On a small scale, it is more a question of latency - that is why we created concurrent threads is proxylab. We did not want a small request to be blocked by a large one that came earlier. We wanted to be able to serve the small request quickly (keep the latency low) even if a large request came first.

On a large scale, throughput matters also, for example if you serving millions of requests at once.

muchanon

For the user, it is a question of latency. Users will not use a site if every request takes a long time to be handled. For the owner of the server, it is both. They want to keep latency down because it needs to be low for the user, and they need throughput high because they want to be able to service many users.

bamboo

I believe threads helped with both latency (as you could get the data faster as a user) and throughput(from both perspectives - user and server, server as explained in muchanon's comment and user because imagine a user making multiple requests and all being served concurrently).
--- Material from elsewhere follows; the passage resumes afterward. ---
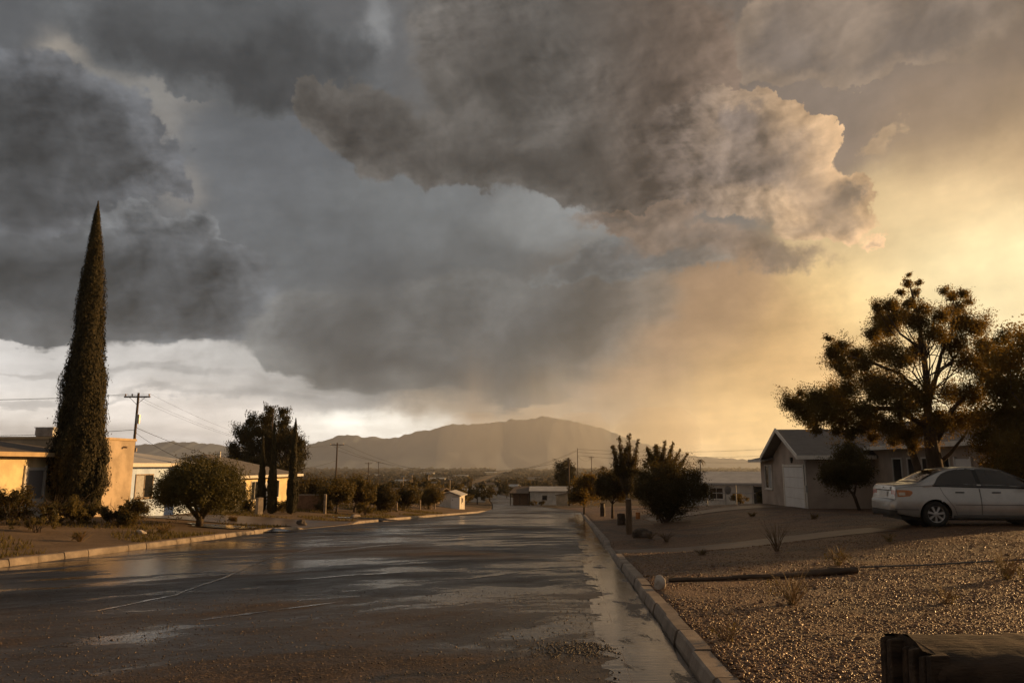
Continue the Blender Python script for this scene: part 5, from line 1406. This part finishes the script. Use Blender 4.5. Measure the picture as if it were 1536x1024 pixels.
def build_props():
    t = post('wooden_post', 944, 801, 1.20, .10, 'tall weathered wooden post, sunlit at its top, on the gravel by the right kerb', 'post', seed=2)
    p = MB(); p.tube([(0, 0, 1.205), (0, 0, 1.23)], [.09, .075], 12); p.build('cap', M['rust'], t)
    post('tree_stump', 932, 787, .52, .17, 'short dark stump just left of the tall wooden post', 'stump', 'log_wood', .2, seed=3)
    post('wooden_post', 904, 774, .9, .16, 'dark fence post left of the stump, under the dark tree', 'post', 'log_wood', .15, seed=4)
    post('tree_stump', 569, 766, .75, .16, 'dark tapering stump in the left yard under the third small tree', 'stump', 'log_wood', .2, seed=5)
    post('tree_stump', 606, 765, .55, .15, 'small dark stump under the fourth small tree of the left yard', 'stump', 'log_wood', .2, seed=6)
    post('wooden_post', 644, 763, 1.5, .2, 'thick dark post under the last small tree of the left yard', 'post', 'wood', .1, seed=7)
    post('wooden_post', 487, 770, 1.25, .09, 'slim pale post at the right end of the garden wall', 'post', 'concrete', .05, seed=8)
    post('gate_post', 388, 772, 1.0, .22, 'squat pale gate post between the left two slim cypresses', 'post', 'concrete', .03, seed=9, square=True)
    for i, (px, py) in enumerate(((630, 764), (652, 763), (595, 766))):
        post('fence_stake', px, py, .8, .06, ('thin stake left of the thick dark post', 'thin stake right of the thick dark post', 'thin stake left of the small dark stump')[i], 'stake', 'rust', .1, seed=20 + i)
    post('fire_hydrant', 957, 778, .34, .12, 'small rust-orange stub right of the tall wooden post', 'stub', 'orange', .12, seed=10)
    rock('stone_block', 966, 806, .26, 'rock', 'dark squarish stone at the driveway edge below the vase-shaped bush', 'stone', 31, (1, .7, .62), -.02)
    rock('white_stone', 989, 882, .098, 'stone', 'smooth pale stone touching the back of the right kerb', 'stone', 33, (.95, .7, .95))
    for i, (px, py, s) in enumerate(((738, 767, .25), (430, 800, .2), (470, 795, .16), (530, 786, .22), (812, 762, .2))):
        pass
    rock('yard_rock', 212, 802, .14, 'stone', 'pale fist-sized rock in the left yard below the white house', 'rock', 34)
    rock('yard_rock', 452, 788, .24, 'rock', 'dark rock by the left driveway mouth', 'rock', 35)
    rock('broken_kerb_stone', 532, 776, .35, 'kerb', 'loose pale kerb fragment lying at the far side of the left driveway', 'kerb stone', 36, (1.6, .6, .3))
    # old timber edging lying across the gravel
    a = hit(1003, 872); e = hit(1283, 860)
    mb = MB(); q = random.Random(4); pts = []
    for seg, (t0, t1, r0) in enumerate(((0, .36, .030), (.34, .78, .036))):
        A_ = a.lerp(e, t0); B_ = a.lerp(e, t1); rows = []
        d = (B_ - A_).normalized(); n_ = Vector((-d.y, d.x, 0))
        for k in range(15):
            t = k / 14; c = A_.lerp(B_, t); c.z = gz(c.x, c.y) + .035 + .004 * math.sin(t * 9) + .012 * seg - .01
            rows.append([tuple(c - a + n_ * (math.cos(g) * r0 * 1.3 * (1 + q.uniform(-.12, .12))) + Vector((0, 0, math.sin(g) * r0 * (1 + q.uniform(-.15, .15))))) for g in np.linspace(.3, 6.583, 11)])
        mb.grid(rows); mb.poly(rows[0][:-1]); mb.poly(rows[-1][:-1])
    th = thing('fallen_timber', 'long dark rotting timber lying across the gravel beside the pale stone', 'timber', a)
    mb.build('beam', M['log_wood'], th, smooth=True)
    mb = MB(); rows = []
    for k in range(13):
        t = .76 + .25 * k / 12; c = a.lerp(e, t); c.z = gz(c.x, c.y) + .05; rr = .062 * (1 - .25 * abs(k - 6) / 6)
        rows.append([tuple(c - a + Vector((0, math.cos(g) * rr * 1.2 * (1 + q.uniform(-.2, .2)), math.sin(g) * rr * (1 + q.uniform(-.2, .2))))) for g in np.linspace(.3, 6.583, 12)])
    mb.grid(rows); mb.poly(rows[0][:-1]); mb.poly(rows[-1][:-1]); mb.build('knotted_end', M['log_wood'], th, smooth=True)
    a = hit(1290, 853); pts = []
    for px, py in ((1290, 853), (1340, 851), (1390, 849), (1440, 846), (1490, 843), (1550, 840), (1640, 836)):
        h = hit(px, py); pts.append((h.x - a.x, h.y - a.y, h.z - a.z + .02 + random.uniform(0, .01)))
    tag(MB().tube(pts, .013, 7).build('drip_hose', M['seam'], loc=a, smooth=True), 'thin dark hose running over the gravel from the timber to the right edge', 'hose')
    # big weathered timber block in the near right corner
    b = Vector((2.46, 4.32, gz(2.6, 4.3) + .045))
    th = thing('timber_block', 'massive weathered timber block in the near right corner, split at its left end', 'timber block', b)
    q = random.Random(12); rows = []
    prof = [(0, -.1), (-.012, .08), (-.005, .20), (.0, .26), (.03, .295), (.12, .312), (.28, .325), (.44, .33), (.56, .315), (.60, .26), (.605, .05), (.605, -.1)]
    for i in range(60):
        t = i / 59; x = t * 3.4
        rows.append([(x + (.05 * math.sin(k * 2.1) * (1 - t) if i == 0 else 0), y + .006 * math.sin(x * 6.3 + k) + .007 * math.sin(x * 17 + k * k) + q.uniform(-.006, .006), z + .006 * math.sin(x * 2.7 + k * 1.3) + q.uniform(-.006, .006)) for k, (y, z) in enumerate(prof)])
    mb = MB(); mb.grid(rows); mb.poly([(.012, p_[1], p_[2]) for p_ in rows[0]]); mb.build('beam', M['block_wood'], th, smooth=True)
    mb = MB()
    for k in range(7):                                                  # split staves of the broken end
        y0 = .0 + k * .086; h_ = .305 + q.uniform(-.025, .01); d = q.uniform(.03, .10)
        mb.hexa([(-d, y0, -.1), (.05, y0 - .004, -.1), (.05, y0 + .078, -.1), (-d, y0 + .07, -.1), (-d + .02, y0 + .006, h_), (.05, y0, h_), (.05, y0 + .076, h_ + .004), (-d + .02, y0 + .066, h_ - .02)])
    mb.build('split_end', M['block_wood'], th, bevel=.008)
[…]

And the I think the caching part mainly helped with latency, as it reduced the response time for a request and saved a round trip to the server. I think it was not very helpful with throughput as it was shared and had contention (for writing).

rsvaidya

It is not a question of throughput. Assume there are 2 requests, one small and the other large. Even if the larger one gets through first keeping the small one waiting, the processor is not idle and is busy processing the bigger request.

tkli

I think latency should be the priority for the site. As long as the site is consistently able to respond to requests with low latency, everyone should be happy. The problem arises when a lack of throughput harms latency i.e. we are bottlenecked. So, while throughput may be important to keep in mind, it is only because it harms the ultimate goal of latency.